Attorney General Rob Bonta, who took office in 2021, said the difference between the first and second Trump administrations has been the speed and pure number of executive orders filed early in his tenure.

“The comparison with Trump 1.0 shows that it is high volume, high speed (this time),” Bonta said. “We’ve brought a lawsuit more than once a week in the first hundred days, and during Trump 1.0 there were about 120 lawsuits over four years.

“We’re gonna hit around 100 at this rate in two years, so it’s almost double the pace.”

States and organizations challenging Trump in his first term won close to 70% of their legal battles, albeit a number of them were abandoned when Trump left office in 2021. That encompassed 123 lawsuits over four years, at a cost of about $10 million per year. This time around, state legislators set aside $50 million to cover the state’s legal bills.

Bonta said he expects the pace of the lawsuits to continue.

“Any time and every time the Trump administration breaks the law, we will take them to court,” Bonta said. “It’s very not normal and also not acceptable that we have an administration that so blatantly, brazenly, frequently and consistently breaks the law.”

The verbs used in the executive orders promise to “unleash,” “restore” and “reform” various elements of American life, from oil and gas rights to dominion over the ocean.
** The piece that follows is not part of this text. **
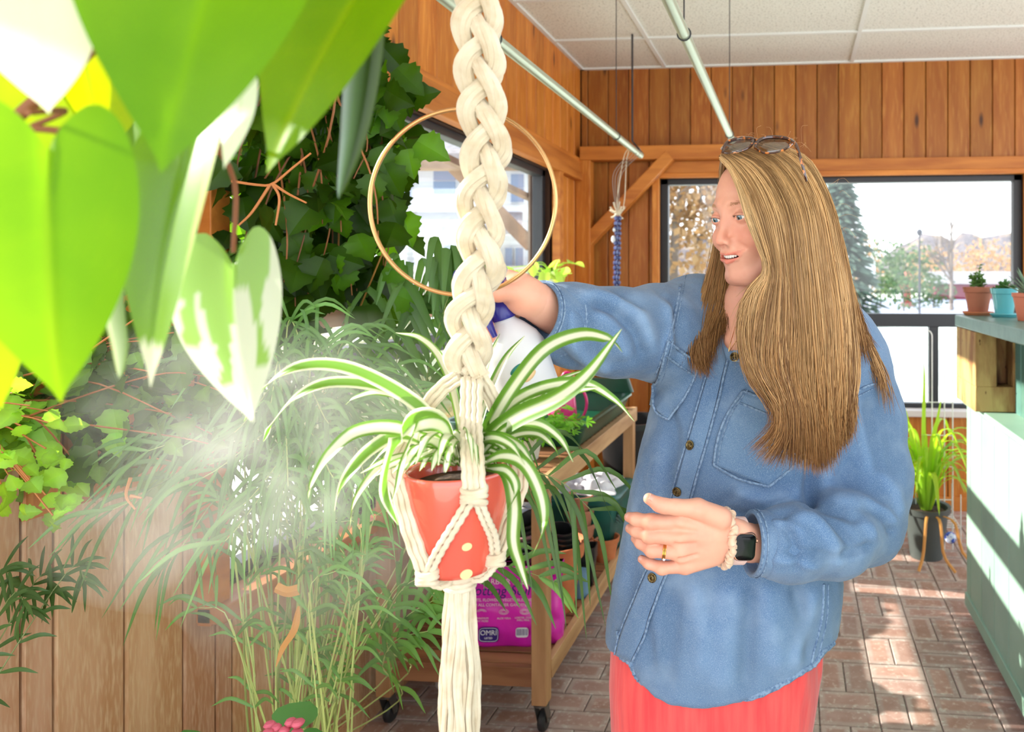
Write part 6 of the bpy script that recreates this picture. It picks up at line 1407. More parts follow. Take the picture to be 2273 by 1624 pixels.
def patch(poly, off, thick, name, mat, parent, col=None, step=9):
    """cloth patch following the shirt: px polygon filled by a grid between left and right boundary curves"""
    Lc, Rc = poly; n = 22; a, b = spline(Lc, n), spline(Rc, n); k = 14; rows = []
    for i in range(n): rows.append([onshirt(*(a[i]*(1-t)+b[i]*t), off)[0] for t in np.linspace(0, 1, k)])
    g = np.array(rows); 
    for _ in range(5): g[1:-1, 1:-1] = (g[1:-1, 1:-1]*2+g[:-2, 1:-1]+g[2:, 1:-1]+g[1:-1, :-2]+g[1:-1, 2:])/6
    m = MB(); m.grid(g, col=col); return m.build(name, mat, parent=parent, solid=thick, angle=180)
# hem, placket, seams
seam([(x, y-4) for x, y in zip(HEMx[1:-1], HEMy[1:-1])], .0050, .0, name='hem', rope_=.16)
patch(([(1592, 742), (1560, 880), (1520, 1020), (1470, 1190), (1425, 1300), (1385, 1400), (1372, 1452)], [(1612, 800), (1588, 900), (1548, 1040), (1505, 1200), (1462, 1310), (1428, 1410), (1402, 1466)]), .0035, .004, 'placket', denim, SH, col=(1.06, 1.06, 1.05))
seam([(1588, 742), (1556, 880), (1516, 1020), (1466, 1190), (1421, 1300), (1381, 1400), (1368, 1450)], .0016, .0045); seam([(1616, 800), (1592, 900), (1552, 1040), (1509, 1200), (1466, 1310), (1432, 1410), (1406, 1466)], .0022, .004)
for x, y in ((1632, 793), (1537, 988), (1507, 1087), (1452, 1279)):
    c, n = onshirt(x, y, .0068); m = MB(); m.lathe([(0, 0), (.0075, 0), (.0080, .0012), (.0078, .0026), (.0062, .0030), (.0045, .0020), (.0035, .0030), (0, .0034)], c-n*.001, axis=n, n=24); m.build('button', brassb, parent=SH)
for side in 'RL':
    if side == 'R':   # pocket under the reaching arm
        Lc = [(1480, 758), (1462, 822), (1444, 896)]; Rc = [(1550, 806), (1524, 880), (1486, 932)]; bt_ = [(1444, 896), (1462, 918), (1486, 932)]; fl1 = [(1480, 758), (1550, 806)]; fl2 = [(1474, 784), (1542, 832)]
    else:
        Lc = [(1650, 866), (1612, 925), (1592, 985), (1586, 1030)]; Rc = [(1775, 918), (1775, 980), (1760, 1030), (1706, 1078)]; bt_ = [(1586, 1030), (1640, 1062), (1706, 1078)]; fl1 = [(1650, 866), (1775, 918)]; fl2 = [(1638, 892), (1770, 948)]
    pk = patch((Lc, Rc), .0035, .0035, 'pocket', denim, SH, col=(1.08, 1.08, 1.06))
    for q in (Lc, Rc, bt_, fl1, fl2): seam(q, .0022, .0054, parent=pk, name='stitching')
    off2 = [(x+9, y-2) for x, y in Lc]; seam(off2, .0010, .0060, parent=pk, name='stitching')
seam([(1515, 610), (1500, 690), (1478, 770), (1455, 830)], .0022, .0005); seam([(1522, 612), (1507, 692), (1486, 772)], .0010, .0008)
seam([(1832, 912), (1880, 880), (1935, 852), (1968, 850)], .0024, .0008); seam([(1836, 922), (1884, 890), (1938, 862)], .0010, .0010)
seam([(1828, 1296), (1825, 1370), (1808, 1440), (1800, 1478)], .0024, .0005); seam([(1838, 1296), (1836, 1370), (1820, 1440), (1812, 1476)], .0012, .0008)
# cuffs
def cuff(c, d, r0, r1, L, name='cuff'):
    m = MB(); pr = []; d = nrm(d)
    m.lathe([(r0-.004, 0), (r0, .0), (r0+.0012, L*.15), (r1+.001, L*.5), (r1, L*.9), (r1-.0005, L), (r1-.004, L+.001), (r1-.007, L-.004), (r1-.007, L*.3)], c, axis=d, n=44)
    b = m.build(name, denim, parent=SH, angle=180)
    for z, rr_ in ((.003, r0+.001), (L*.12, r0+.0016), (L*.88, r1+.001), (L-.002, r1)):
        t = MB(); Z = d; X = nrm(np.cross(Z, (0.1, 1, 0))); Y = np.cross(Z, X); a = np.linspace(0, 2*PI, 48, endpoint=False); t.tube(c+Z*z+rr_*(np.cos(a)[:, None]*X+np.sin(a)[:, None]*Y), .0013, 6, closed=True); t.build('stitching', stitch, parent=b)
dirr = nrm(WRr-P(1275, 722, 1.08)); dirl = nrm(WRl-P(1755, 1205, 1.118))
cuff(WRr-dirr*.045, dirr, .0520, .0490, .052); cuff(WRl-dirl*.069, dirl, .0500, .0480, .070)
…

One order targets “the Obama-Biden war on showers.” But the most far-reaching executive orders are the ones in California’s sights, including tariffs, birthright citizenship and voting rights.

Those at the forefront of conservative legal theory find the executive orders to be a vindication of a textualist, originalist read of the Constitution and an end to the “administrative state” in which regulators and bureaucrats are politically and legally insulated from the decisions they make.

Conservatives Celebrate Trump’s Strategy

One of the earliest defenses of the Trump administration’s legal strategy was delivered by Catholic University of America law professor J. Joel Alicea at the conservative Heritage Foundation’s Edwin Meese III Originalism Lecture in March.

“Over the last three months, we have seen President Trump directly challenge the delegation of power by Congress to administrative agencies and the insulation of power from presidential supervision,” Alicea said. “Contrary to the press’s depiction of such actions, they are hopeful developments for the rule of law.”

The stakes are high, Alicea said, and the opportunity for constitutional originalists is now, after more than a century of progressivism.

“It required two progressive presidents of extraordinary determination and political skill — Woodrow Wilson and Franklin Delano Roosevelt — to create the administrative state and impose a progressive constitutional and political theory on our structure of government,” Alicea said. “It stands to reason that it will require another president of extraordinary determination and political skill to undo what his predecessors accomplished.”

The presidential administration California is fighting is not the one the state’s lawyers first faced off with in 2017. This time, the Trump administration came better prepared, worked faster and had a more concrete vision for a legal framework, Chemerinsky said.

“I think that they were so much better prepared,” Chemerinsky said. “And they really had the flood-the-zone mentality.”

The difference between the first and second Trump administration’s legal strategy is the 2025 version’s contempt for due process and the rule of law, Chemerinsky said.

“He didn’t try to end birthright citizenship in his first term,” Chemerinsky said. “He didn’t try to put people in a prison in El Salvador in his first term, he didn’t claim the ability to refuse to spend money appropriated by federal statute in his first term, he didn’t claim that he could fire anyone in the executive branch, even if there’s a statute limiting it.

“He’s taking executive power so much further than the first term, than any president ever has.”

Where Will U.S. Supreme Court Draw the Line?

In its lawsuit against the Trump administration over its order that voters provide proof of citizenship, California’s attorneys alleged that the executive order interferes with the state’s right to govern itself and usurps Congress’s power to legislate.

“It bears emphasizing: the President has no power to do any of this,” the lawsuit asserts. “Neither the Constitution nor Congress has authorized the President to impose documentary proof of citizenship requirements or to modify State mail-ballot procedures.”

Much of the fight over that order and the others challenged by California will take place under the shadow of a U.S. Supreme Court that has consistently voted 6-3 to uphold elements of the Trump agenda.

“I think that the (Supreme Court) ultimately is gonna rule in favor of Trump’s ability to fire members of agencies,” Chemerinsky said. “I think that there’s others that Trump has done, like end birthright citizenship, put people in prison in El Salvador, where I don’t think he’s likely to succeed.”

Chemerinsky said he’s not sure where the Supreme Court could or would draw a line in the sand.

“I would’ve thought the line would be taking people, putting them in El Salvador and claiming that no court could provide release,” Chemerinsky said. “I still think that’s going to be the red line, but I don’t think it’s gonna be unanimous.”